Making Headlines, Making Waves

Island Hoppers Packed ‘Em In

What big news Wolves were when their season went into extraordinary overdrive in their last summer under the managership of Stan Cullis.

The bewildering round of matches they played against Chelsea and others on a lengthy Caribbean tour was deemed too insignificant (or maybe too expensive) for the Express & Star to despatch their long-time Molineux correspondent Phil Morgan.

But, while the paper had to rely on phone calls to hotels and despatches from faraway reporters, publications on the islands filled their boots.

The Jamaica Gleaner, for example, hailed the arrival of the first Wolves-Chelsea match day on their island by carrying no fewer than seven stories of different lengths in one edition.

Among the themes covered were parking arrangements for the ‘many thousands of spectators expected’, the fact that the referee would be Blackpool-based Football League official Ken Parr and even talk of the ball boys.

There was considerable focus, too, on how this Jamaica leg of the tour – Wolves and Chelsea also met in Barbados, Trinidad and Haiti – was played out with the Four Aces Trophy at stake.

Predictably, the paper went to town with match reports and photos afterwards, although the picture quality – in black and white, of course – came nowhere near those accessed, largely in colour, for David Instone’s 2015 Wolves All Over The World book.
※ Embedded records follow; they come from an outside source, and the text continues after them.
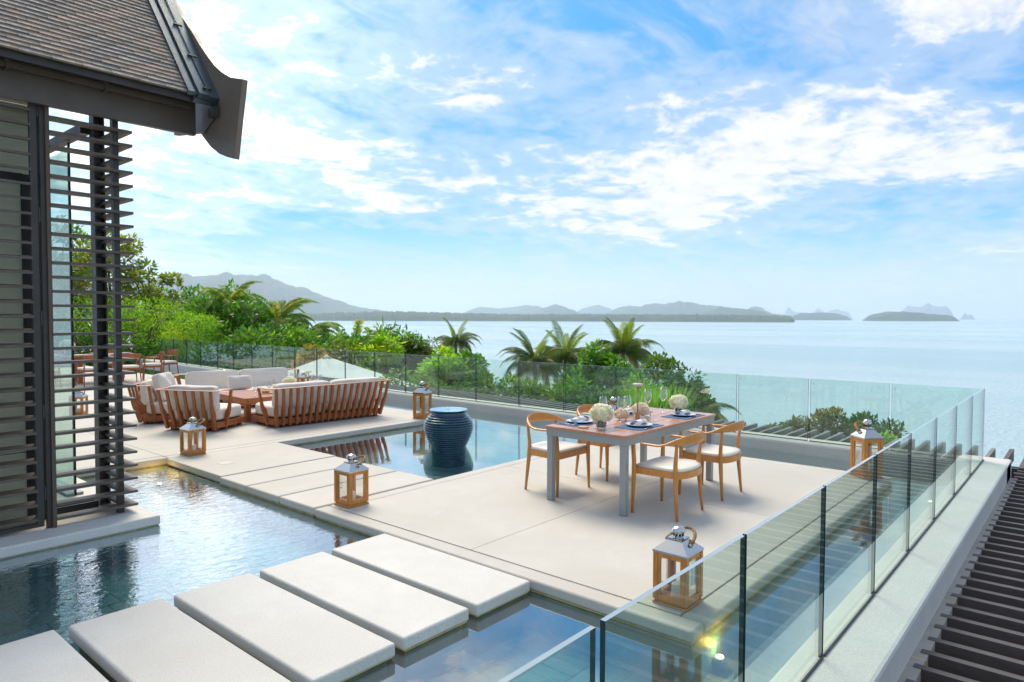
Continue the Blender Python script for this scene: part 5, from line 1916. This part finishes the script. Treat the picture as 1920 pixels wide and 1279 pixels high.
TREES = [
    # az, d, slope(top), rx, h, mat, label, kwargs
    (70.9, 38, .113, 1.9, 4.6, 'lf_yellow', 'tallest sparse tree right of the louvres, top lobe', dict(ncl=24, npc=110, leaf=.26, gap=.72)),
    (68.6, 37, .078, 1.5, 3.2, 'lf_yellow', 'sparse yellow-green tree leaning out over the hill line', dict(ncl=16, npc=110, leaf=.25, gap=.75)),
    (72.2, 39, .062, 2.6, 4.2, 'lf_olive', 'olive broken tree seen through the louvre gap', dict(ncl=24, npc=130, leaf=.26)),
    (74.4, 42, .135, 1.8, 6.5, 'lf_mid', 'green tree top seen through the tall glass pane', dict(ncl=20, npc=160, leaf=.26)),
    (76.0, 40, .09, 2.6, 6, 'lf_mid', 'broad tree behind the hinged louvre panel', dict(ncl=22)),
    (69.0, 34, .034, 2.7, 4.2, 'lf_bright', 'brightest yellow-green feathery bush behind the far dining set', dict(ncl=44, npc=330, leaf=.15, aspect=.22)),
    (71.6, 35, .030, 2.5, 4.2, 'lf_bright', 'bright feathery bush behind the louvre slats', dict(ncl=36, npc=300, leaf=.15, aspect=.22)),
    (65.8, 32, .010, 1.5, 3.0, 'lf_bright', 'fine rich green bush right of the brightest one', dict(ncl=30, npc=300, leaf=.13, aspect=.22)),
    (66.8, 44, .048, 2.3, 5, 'lf_mid', 'glossy dark tree behind the bright bushes', dict(ncl=24, npc=170, leaf=.30)),
    (64.0, 36, .046, 2.2, 4.4, 'lf_mid', 'tall leafy tree with drooping tufts left of the feather palm', dict(ncl=30, npc=170, leaf=.34, droop=.5, aspect=.3)),
    (62.6, 33, .026, 2.2, 4.2, 'lf_mid', 'mid-green bushy tree below the tufted tree', dict(ncl=28, npc=190, leaf=.26)),
    (60.6, 32, .004, 2.5, 4.0, 'lf_mid', 'dense green bush under the feather palm', dict(ncl=28, npc=200, leaf=.24)),
    (58.0, 31, -.020, 2.1, 3.4, 'lf_bright', 'fresh green bush right under the feather palm fronds', dict(ncl=26, npc=220, leaf=.2)),
    (56.2, 29, -.031, 1.7, 3.0, 'lf_olive', 'olive shrub with rusty tips above the white parasol', dict(ncl=24, npc=170, leaf=.22)),
    (57.0, 27.5, -.040, .8, 1.0, 'lf_orange', 'small orange-leaved shrub above the railing', dict(ncl=9, npc=130, leaf=.16)),
    (54.3, 30, -.028, 1.9, 3.0, 'lf_mid', 'round green bush right of the parasol tip', dict(ncl=26, npc=190, leaf=.22)),
    (52.6, 29, -.040, 1.5, 2.6, 'lf_bright', 'light yellow-green low bush above the railing', dict(ncl=20, npc=190, leaf=.2)),
    (50.6, 31, -.008, 1.9, 3.6, 'lf_mid', 'tree with drooping bright tufts standing against the water', dict(ncl=28, npc=170, leaf=.36, droop=.8, aspect=.28)),
    (51.2, 29, -.024, .9, 1.6, 'lf_bright', 'yellow drooping tuft in front of the dark tree', dict(ncl=12, npc=170, leaf=.34, droop=.9, aspect=.22)),
    (48.6, 30, -.032, 1.4, 3.0, 'lf_olive', 'olive ragged shrub left of the small palm', dict(ncl=22, npc=140, leaf=.26, gap=.8)),
    (46.6, 27, -.045, 1.5, 2.6, 'lf_bright', 'vivid green shrub below the left small palm', dict(ncl=26, npc=210, leaf=.2)),
    (45.0, 27, -.050, 1.2, 2.4, 'lf_mid', 'green shrub at the foot of the left small palm', dict(ncl=20, npc=190, leaf=.22)),
    (42.9, 24, -.082, 1.4, 3.0, 'lf_dark', 'dark shrub behind the glass left of the twin palms', dict(ncl=24, npc=190, leaf=.2)),
    (40.4, 23, -.080, 1.5, 3.2, 'lf_mid', 'shrub under the leftmost of the twin palms', dict(ncl=26, npc=190, leaf=.2)),
    (37.4, 22, -.083, 1.5, 3.4, 'lf_dark', 'dark shrub between the twin palm trunks', dict(ncl=26, npc=190, leaf=.2)),
    (35.0, 21.5, -.082, 1.4, 3.2, 'lf_mid', 'mid green shrub behind the dining chair', dict(ncl=26, npc=190, leaf=.2)),
    (33.0, 27, -.034, 1.3, 3.0, 'lf_mid', 'leafy bush just left of the tallest palm crown', dict(ncl=24, npc=170, leaf=.26)),
    (32.0, 21, -.090, 1.6, 3.4, 'lf_dark', 'dark shrub behind the wine glasses', dict(ncl=28, npc=190, leaf=.2)),
    (30.0, 23, -.075, 1.5, 3.4, 'lf_mid', 'shrub under the tallest palm', dict(ncl=26, npc=190, leaf=.2)),
    (28.0, 24, -.052, 1.5, 3.4, 'lf_dark', 'dark round tree right of the tallest palm', dict(ncl=30, npc=240, leaf=.18)),
    (26.5, 22.5, -.071, 1.15, 3.4, 'lf_dark', 'rightmost dark round tree against the sea', dict(ncl=28, npc=240, leaf=.18)),
    (18.4, 19.5, -.134, .85, 1.6, 'lf_olive', 'small olive shrub over the pergola ends, left of the bigger one', dict(ncl=14, npc=150, leaf=.15)),
    (15.6, 20, -.124, 1.1, 2.0, 'lf_olive', 'wide olive bush over the pergola, left lobe', dict(ncl=20, npc=150, leaf=.17)),
    (13.4, 20, -.120, 1.15, 2.0, 'lf_dark', 'wide olive bush over the pergola, right lobe behind the tall lantern', dict(ncl=20, npc=150, leaf=.17)),
    (11.5, 17.5, -.147, .28, 1.5, 'lf_bright', 'slim bright sprig right of the tall lantern', dict(ncl=9, npc=60, leaf=.16)),
    (49.6, 24, -.072, 1.6, 3.6, 'lf_mid', 'dark bush behind the glass right of the sofa', dict(ncl=26, npc=190, leaf=.2)),
    (46.3, 23, -.078, 1.6, 3.4, 'lf_dark', 'dark bush behind the glass above the blue jar', dict(ncl=26, npc=190, leaf=.2)),
    (53.0, 26, -.066, 1.7, 3.6, 'lf_dark', 'dark bush behind the glass at the parasol edge', dict(ncl=26, npc=190, leaf=.2)),
    (58.8, 28.5, -.045, 1.7, 3.6, 'lf_dark', 'dark bush behind the glass left of the parasol', dict(ncl=26, npc=190, leaf=.2)),
    (61.6, 29.5, -.038, 1.7, 3.6, 'lf_dark', 'dark bush behind the glass above the far sofa', dict(ncl=26, npc=190, leaf=.2)),
    (64.2, 31, -.030, 1.7, 3.6, 'lf_mid', 'green bush behind the glass right of the far chairs', dict(ncl=26, npc=190, leaf=.2)),
    (66.8, 32.5, -.025, 1.9, 4.0, 'lf_dark', 'dark bush behind the far dining chairs', dict(ncl=26, npc=190, leaf=.2)),
    (69.6, 33, -.020, 2.0, 4.0, 'lf_dark', 'dark bush behind the far dining table', dict(ncl=26, npc=190, leaf=.2)),
    (72.4, 34, -.015, 2.2, 4.0, 'lf_dark', 'dark bush behind the far table seen through the pane', dict(ncl=26, npc=190, leaf=.2)),
    (47.3, 46, -.030, 1.6, 4.0, 'lf_olive', 'olive leafy tree left of the small waterside palm', dict(ncl=22, npc=170, leaf=.26)),
    (44.3, 44, -.040, 1.4, 3.6, 'lf_mid', 'low green tree right of the small waterside palm', dict(ncl=20, npc=170, leaf=.26)),
    (61.2, 38, .012, 2.6, 4.6, 'lf_mid', 'broad green tree behind the feather palm trunk', dict(ncl=30, npc=190, leaf=.28)),
    (58.4, 37, -.004, 2.3, 4.2, 'lf_olive', 'olive broad tree between the two plume palms', dict(ncl=28, npc=190, leaf=.28)),
    (55.6, 36, -.022, 2.0, 4.0, 'lf_mid', 'green tree at the tip of the left planting, against the water', dict(ncl=26, npc=190, leaf=.28)),
    (66.0, 40, .034, 2.6, 5.0, 'lf_dark', 'dark leafy tree filling the gap behind the brightest bush', dict(ncl=28, npc=190, leaf=.28)),
    (34.0, 30, -.052, 1.6, 4.0, 'lf_dark', 'dark tree filling behind the twin palms on the right', dict(ncl=26, npc=220, leaf=.22)),
    (78.5, 41, .07, 3.0, 5.5, 'lf_mid', 'broad tree left of the villa corner, beyond the deck end', dict(ncl=26, npc=170, leaf=.28)),
    (82.5, 42, .09, 3.2, 6.0, 'lf_dark', 'dark broad tree farther left behind the villa', dict(ncl=26, npc=170, leaf=.28)),
    (87.0, 43, .06, 3.4, 6.0, 'lf_mid', 'leftmost broad tree hidden behind the villa', dict(ncl=26, npc=170, leaf=.28)),
    (75.0, 35, .02, 2.4, 5.0, 'lf_dark', 'dark tree low behind the tall glass pane', dict(ncl=26, npc=190, leaf=.22)),
]
for k, (az, d, sl, rx, h, mt, lb, kw) in enumerate(TREES):
    nm = 'tree' if h > 3.1 else 'shrub'
    make_tree(nm, az, d, zt(sl, d), rx, h, mt, 100 + k, lb, cat=nm, **kw)


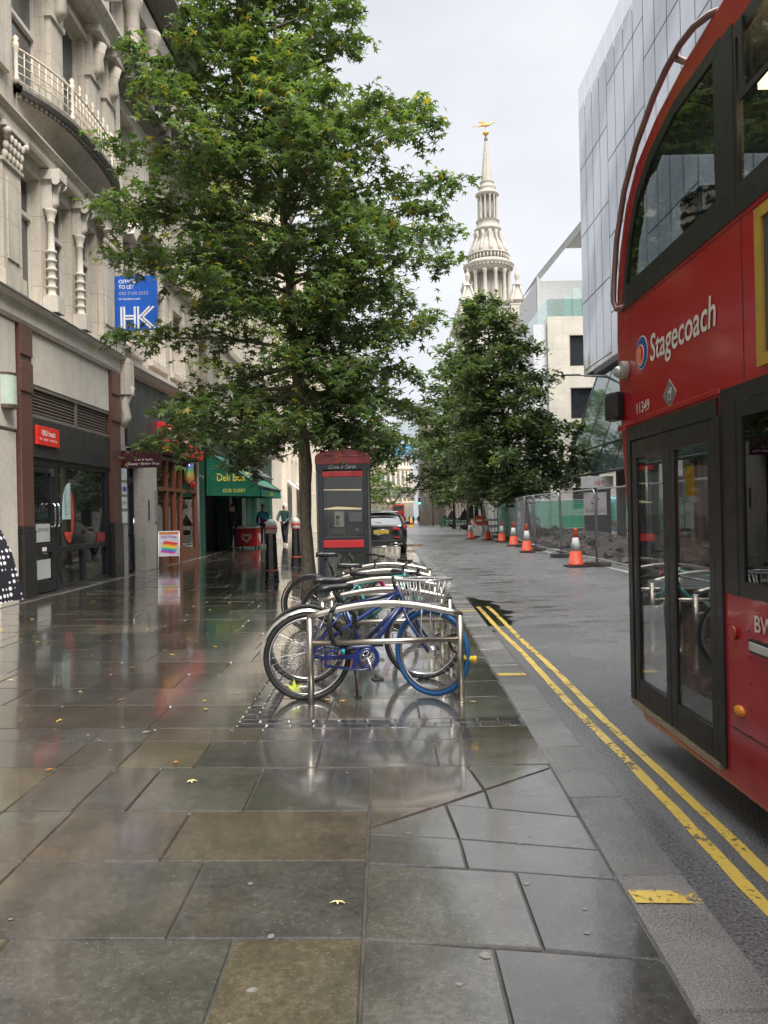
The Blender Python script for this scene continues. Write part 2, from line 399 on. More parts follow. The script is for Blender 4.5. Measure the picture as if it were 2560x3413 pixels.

As we have written at length before about the games and some of the stories around them, we won’t go over much of that old ground, except to remind readers of the sheer unlikeliness of anything remotely like this venture being repeated these days.

Chelsea had finished fifth in the 1963-64 season, so imagine Wolves’ players putting their feet up for a couple of weeks after tomorrow’s game at Liverpool and then flying off to a corner of the world much more associated with cricket.

As Arsenal or, more likely Tottenham, are going to finish fifth this time, how would Bruno Lage and his squad fancy facing them over and over again on top of the tiring internal flights, some airport delays and, admittedly, some lovely sun and the odd rum punch?

Oh…and there was a sting in the tail to the extreme familiarity that developed between players managed by Stan Cullis and Tommy Docherty all those decades ago.

The two sides were paired together on the first day of the following season at Molineux – surely the Football League fixture planners were having a mischievous laugh!